Grauenhafte Details kommen ans Licht Gericht arbeitet Foltermord von Siegburg auf

Düsseldorf (RPO). Der Mord von Siegburg schockierte die ganze Republik. Der 20-jährige Häftling Hermann H. wurde im dortigen Gefängnis von Zellengenossen gefoltert, erniedrigt und vergewaltigt. Ein Höllenknast. Im November wurde er erhängt aufgefunden. Seine drei mutmaßlichen Peiniger stehen ab Mittwoch vor Gericht.

 Bei dem psychiatrischen Sachverständigen sei kein parteiliches Vorgehen festzustellen, so der Vorsitzende.

Bei dem psychiatrischen Sachverständigen sei kein parteiliches Vorgehen festzustellen, so der Vorsitzende.

Foto: ddp, ddp

Am Ende seines stundenlangen Martyriums sollen ihn seine Peiniger am Abend des 11. November 2006 gezwungen haben, sich an der Toilettentür in der Zelle selbst zu erhängen. Knapp neun Monate nach einem der brutalsten Verbrechen der deutschen Justizvollzugsgeschichte beginnt am Mittwoch vor dem Landgericht Bonn der Prozess gegen die mutmaßlichen Täter. Die 17, 20 und 21 Jahre alten Angeklagten haben den Mord weitgehend gestanden.

Mit Spannung wird erwartet, ob das Gericht bei der juristischen Aufarbeitung des Verbrechens auch den Justizvollzug auf die Anklagebank setzen wird. Denn immerhin löste der Foltermord von Siegburg eine Debatte über die Zustände in den Gefängnissen und vor allem im Jugendvollzug aus. Der nach der Bluttat ausgebrochene Streit um die politische Verantwortung, in dessen Verlauf NRW-Justizministerin Roswitha Müller-Piepenkötter (CDU) mächtig unter Druck geriet, wird seit Mai in einem U-Ausschuss des Düsseldorfer Landtags ausgetragen. Auch setzte Müller-Piepenkötter eine unabhängige Kommission zur Gewaltprävention im Strafvollzug ein, die vergangene Woche ihren Abschlussbericht vorlegte.

Doch auch die darin erhobenen Forderungen nach Ausbau des offenen Vollzugs und die Kritik von Experten an Überbelegung und Personalmangel in den Gefängnissen können kaum über die Ratlosigkeit hinwegtäuschen, die der Mord hinter Gefängnismauern hervorgerufen hat.

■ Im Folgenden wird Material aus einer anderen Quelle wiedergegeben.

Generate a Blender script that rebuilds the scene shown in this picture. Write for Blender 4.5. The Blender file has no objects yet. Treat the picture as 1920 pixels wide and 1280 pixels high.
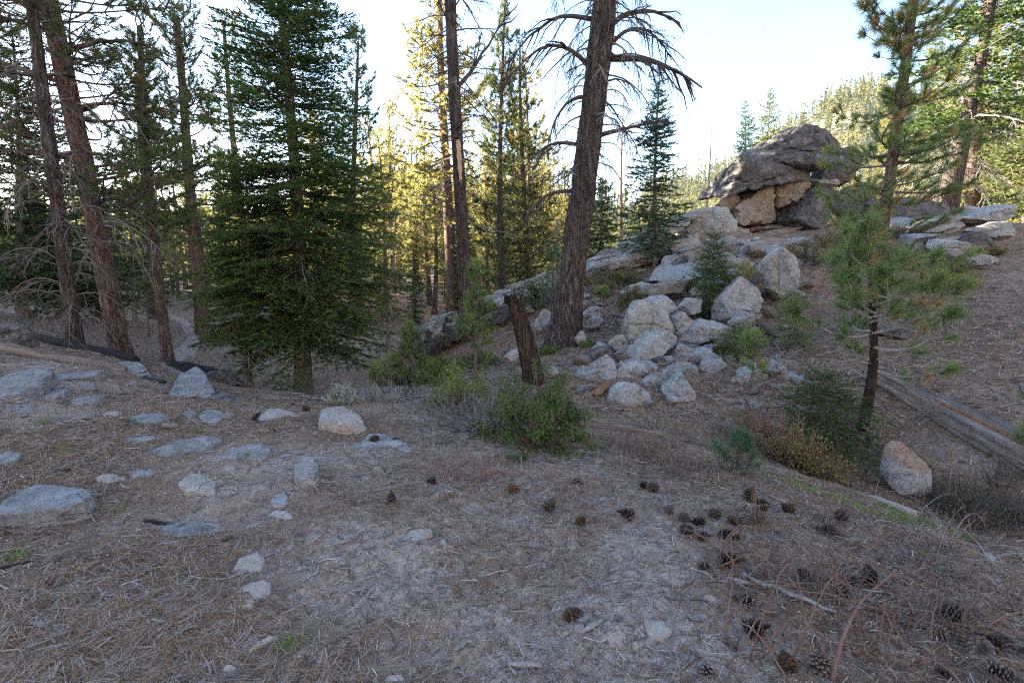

Die unfassbare Brutalität der jungen Täter, von der sich selbst hartgesottene Ermittler schockiert zeigten, spiegelt sich in den Vorwürfen der Staatsanwaltschaft: Gleich mehrfach haben Ralf A., Danny K. und Pascal I. nach Auffassung der Strafverfolger den Tatbestand des Mordes erfüllt - indem sie ihren Mitgefangenen auf grausame Weise, aus Mordlust, aus niedrigen Beweggründen und zur Verdeckung einer Straftat umbrachten.

Grauenerregende Details

Die Ermittlungen förderten grauenerregende Details zu Tage. So musste H. vor seinem Tod Wasser mit scharfem Pulver und Salz trinken, eine Tube Zahnpasta essen und aus dem Halter der Toilettenbürste Urin und Spucke trinken. Laut Anklage notierten die Angeklagten vor dem Mord auf einer Liste, was für und was gegen eine Tötung des 20-Jährigen spricht. Dabei vermerkten sie als Nachteil, dass vier Leute auf einer Zelle mehr einkaufen dürften als drei. Als Vorteil stuften sie ein, dass sie nach der als Selbstmord getarnten Tat psychische Probleme vortäuschen und so auf eine frühere Haftentlassung hoffen dürften. Auch fand sich auf der Liste der Eintrag "Tote können nichts mehr erzählen". Einer der Beschuldigten sagte, man habe sehen wollen, wie ein Mensch stirbt.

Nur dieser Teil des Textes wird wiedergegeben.